Weighing between a hardware- or a software-oriented approach
Let's go through pros and cons for a traditional vs "modern" approach to environments.
- Very easy to understand conceptually
- Should result in very good separation of environments
- You start expecting environmental parity between any other systems
- You start expecting that all systems are in similar, co-deployed stages
- The implicit reasoning starts becoming that you "should" or "can" only have a low degree of variability in configuration
- As a consequence, such "pre-baked" configuration tests may start becoming large-scale blocking, manual tests
- There may be significant cost overhead with a higher count of static environments
- There is most likely a significant complexity overhead with a higher count of static environments
- Less architectural complexity
- Cheaper with fewer environments
- No need to keep environments in sync
- Realistically promotes modern practices: "testing in production", trunk-based development etc.
- Scales to more intricate and realistic scenarios (such as testing system X in mode A with customer type B in configuration D etc.)

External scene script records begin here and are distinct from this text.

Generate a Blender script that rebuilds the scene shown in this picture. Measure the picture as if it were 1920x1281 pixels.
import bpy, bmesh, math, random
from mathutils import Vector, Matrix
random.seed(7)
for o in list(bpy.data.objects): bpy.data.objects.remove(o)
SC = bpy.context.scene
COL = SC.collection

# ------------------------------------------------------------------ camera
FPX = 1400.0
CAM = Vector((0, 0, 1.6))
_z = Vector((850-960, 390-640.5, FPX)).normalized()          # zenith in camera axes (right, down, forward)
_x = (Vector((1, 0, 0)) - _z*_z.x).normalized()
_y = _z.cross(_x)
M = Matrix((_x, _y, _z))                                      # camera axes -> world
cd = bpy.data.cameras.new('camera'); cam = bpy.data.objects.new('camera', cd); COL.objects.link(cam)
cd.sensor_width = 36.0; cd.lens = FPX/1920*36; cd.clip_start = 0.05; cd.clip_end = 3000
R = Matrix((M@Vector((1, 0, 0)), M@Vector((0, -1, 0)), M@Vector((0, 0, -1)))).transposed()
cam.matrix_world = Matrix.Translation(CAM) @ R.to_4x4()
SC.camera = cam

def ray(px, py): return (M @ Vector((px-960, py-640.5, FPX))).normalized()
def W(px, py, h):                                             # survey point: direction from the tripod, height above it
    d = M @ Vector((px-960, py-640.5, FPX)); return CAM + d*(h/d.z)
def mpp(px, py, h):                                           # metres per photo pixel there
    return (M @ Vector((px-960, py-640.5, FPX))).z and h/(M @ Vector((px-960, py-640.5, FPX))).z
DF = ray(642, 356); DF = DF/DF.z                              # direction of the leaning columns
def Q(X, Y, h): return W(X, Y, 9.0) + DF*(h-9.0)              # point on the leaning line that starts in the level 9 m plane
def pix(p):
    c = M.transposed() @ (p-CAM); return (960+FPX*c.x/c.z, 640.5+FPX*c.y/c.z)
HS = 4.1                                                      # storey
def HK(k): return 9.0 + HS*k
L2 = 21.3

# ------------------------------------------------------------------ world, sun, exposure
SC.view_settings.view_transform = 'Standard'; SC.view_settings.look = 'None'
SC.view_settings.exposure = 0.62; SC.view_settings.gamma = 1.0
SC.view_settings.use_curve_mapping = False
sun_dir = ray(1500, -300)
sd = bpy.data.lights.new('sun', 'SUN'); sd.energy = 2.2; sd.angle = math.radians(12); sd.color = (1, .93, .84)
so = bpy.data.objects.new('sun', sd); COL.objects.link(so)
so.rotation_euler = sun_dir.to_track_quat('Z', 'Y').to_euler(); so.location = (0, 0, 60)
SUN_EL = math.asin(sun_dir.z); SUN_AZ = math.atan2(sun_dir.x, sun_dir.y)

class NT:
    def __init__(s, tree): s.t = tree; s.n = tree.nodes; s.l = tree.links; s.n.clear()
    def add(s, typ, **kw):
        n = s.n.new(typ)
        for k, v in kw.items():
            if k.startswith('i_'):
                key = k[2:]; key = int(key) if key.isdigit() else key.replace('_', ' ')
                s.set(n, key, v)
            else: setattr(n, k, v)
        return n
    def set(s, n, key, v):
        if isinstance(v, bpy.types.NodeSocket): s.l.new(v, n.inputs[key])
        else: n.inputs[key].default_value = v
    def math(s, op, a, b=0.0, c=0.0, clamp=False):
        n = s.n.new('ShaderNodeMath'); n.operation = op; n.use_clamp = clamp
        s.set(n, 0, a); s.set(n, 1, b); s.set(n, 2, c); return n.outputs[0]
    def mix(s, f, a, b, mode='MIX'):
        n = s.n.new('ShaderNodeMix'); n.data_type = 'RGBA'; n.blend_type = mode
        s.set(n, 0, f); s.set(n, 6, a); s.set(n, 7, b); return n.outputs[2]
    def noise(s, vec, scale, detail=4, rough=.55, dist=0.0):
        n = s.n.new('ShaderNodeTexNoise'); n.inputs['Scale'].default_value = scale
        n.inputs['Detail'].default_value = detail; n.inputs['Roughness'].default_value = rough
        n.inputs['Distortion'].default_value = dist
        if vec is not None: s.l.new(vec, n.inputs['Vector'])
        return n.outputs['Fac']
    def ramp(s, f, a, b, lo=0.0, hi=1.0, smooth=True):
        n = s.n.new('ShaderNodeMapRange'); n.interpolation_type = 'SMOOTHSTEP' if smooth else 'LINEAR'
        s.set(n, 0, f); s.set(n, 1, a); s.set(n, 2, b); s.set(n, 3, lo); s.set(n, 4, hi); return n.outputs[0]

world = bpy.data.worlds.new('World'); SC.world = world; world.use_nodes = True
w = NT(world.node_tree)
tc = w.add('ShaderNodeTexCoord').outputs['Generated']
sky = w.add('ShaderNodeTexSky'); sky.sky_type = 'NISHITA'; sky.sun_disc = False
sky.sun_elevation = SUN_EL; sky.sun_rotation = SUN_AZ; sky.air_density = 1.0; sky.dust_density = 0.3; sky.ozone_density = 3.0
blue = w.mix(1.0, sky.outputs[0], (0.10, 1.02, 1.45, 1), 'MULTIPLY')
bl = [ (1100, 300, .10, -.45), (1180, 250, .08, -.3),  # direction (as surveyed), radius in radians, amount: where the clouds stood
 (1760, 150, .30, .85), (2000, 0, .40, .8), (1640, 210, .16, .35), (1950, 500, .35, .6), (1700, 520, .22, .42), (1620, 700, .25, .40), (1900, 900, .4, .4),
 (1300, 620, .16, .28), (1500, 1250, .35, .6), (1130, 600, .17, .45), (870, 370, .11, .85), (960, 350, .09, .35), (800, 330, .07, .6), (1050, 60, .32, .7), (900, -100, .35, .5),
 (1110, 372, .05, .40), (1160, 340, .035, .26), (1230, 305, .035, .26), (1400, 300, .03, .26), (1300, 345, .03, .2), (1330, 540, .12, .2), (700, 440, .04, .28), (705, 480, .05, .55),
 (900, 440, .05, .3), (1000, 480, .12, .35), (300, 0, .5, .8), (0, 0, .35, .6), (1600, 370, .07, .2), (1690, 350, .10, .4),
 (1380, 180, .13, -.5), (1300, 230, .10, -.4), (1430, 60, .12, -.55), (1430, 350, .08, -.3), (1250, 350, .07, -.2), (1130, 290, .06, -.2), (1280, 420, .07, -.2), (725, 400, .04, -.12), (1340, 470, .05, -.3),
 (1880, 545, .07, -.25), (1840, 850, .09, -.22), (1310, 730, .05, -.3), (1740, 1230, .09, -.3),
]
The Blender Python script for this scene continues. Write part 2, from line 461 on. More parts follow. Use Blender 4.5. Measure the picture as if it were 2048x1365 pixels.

- Can add solution complexity
- Will become harder to work with in the local scope (i.e. the actual code), and more so if there are many branches
- Requires some degree of cleanliness and pruning (governance even) to control, so things don't grow out of hand
You can certainly use the patterns seen in this project in a more "traditional" hardware-separated environment. However, the benefits become more pronounced as you also shed some of the overhead and weight of classical environments.